Chrysler expects steady US sales growth to start in June, the one-year anniversary of the automaker's emergence from bankruptcy, its US sales chief said on March 31. For March, the company expects US sales to fall between 10 percent and 13 percent from a year earlier, when it offered steep discounts prior to its Chapter 11 filing, Fred Diaz told Reuters on the sidelines of the New York International Auto Show.
Chrysler sold 101,001 units in March 2009. The impact of those discounts offered last year will probably fade away by June, Diaz said, adding that it would be a "realistic expectation" for sales to turn positive that month.
"We've been to that school of hard knocks with rich incentives, and it's a very slippery slope," Diaz said. "That's something we will not relive again."

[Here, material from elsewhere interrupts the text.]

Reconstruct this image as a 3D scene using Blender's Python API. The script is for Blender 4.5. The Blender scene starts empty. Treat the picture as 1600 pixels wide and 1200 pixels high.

For 2010, US sales are on track to hit 1.1 million vehicles, in line with targets unveiled in November, Diaz said. That would represent a 9.2 percent share of 12 million units that Chrysler expects the overall industry to sell this year in the US market.
In February, Chrysler sold 84,449 vehicles, flat with a year earlier and marking the first time in 25 months that the company did not report a year-to-year monthly sales drop.
Hurt by a lack of new products, Chrysler US sales fell 36 percent in 2009, worse than the 21 percent decline in overall industry sales.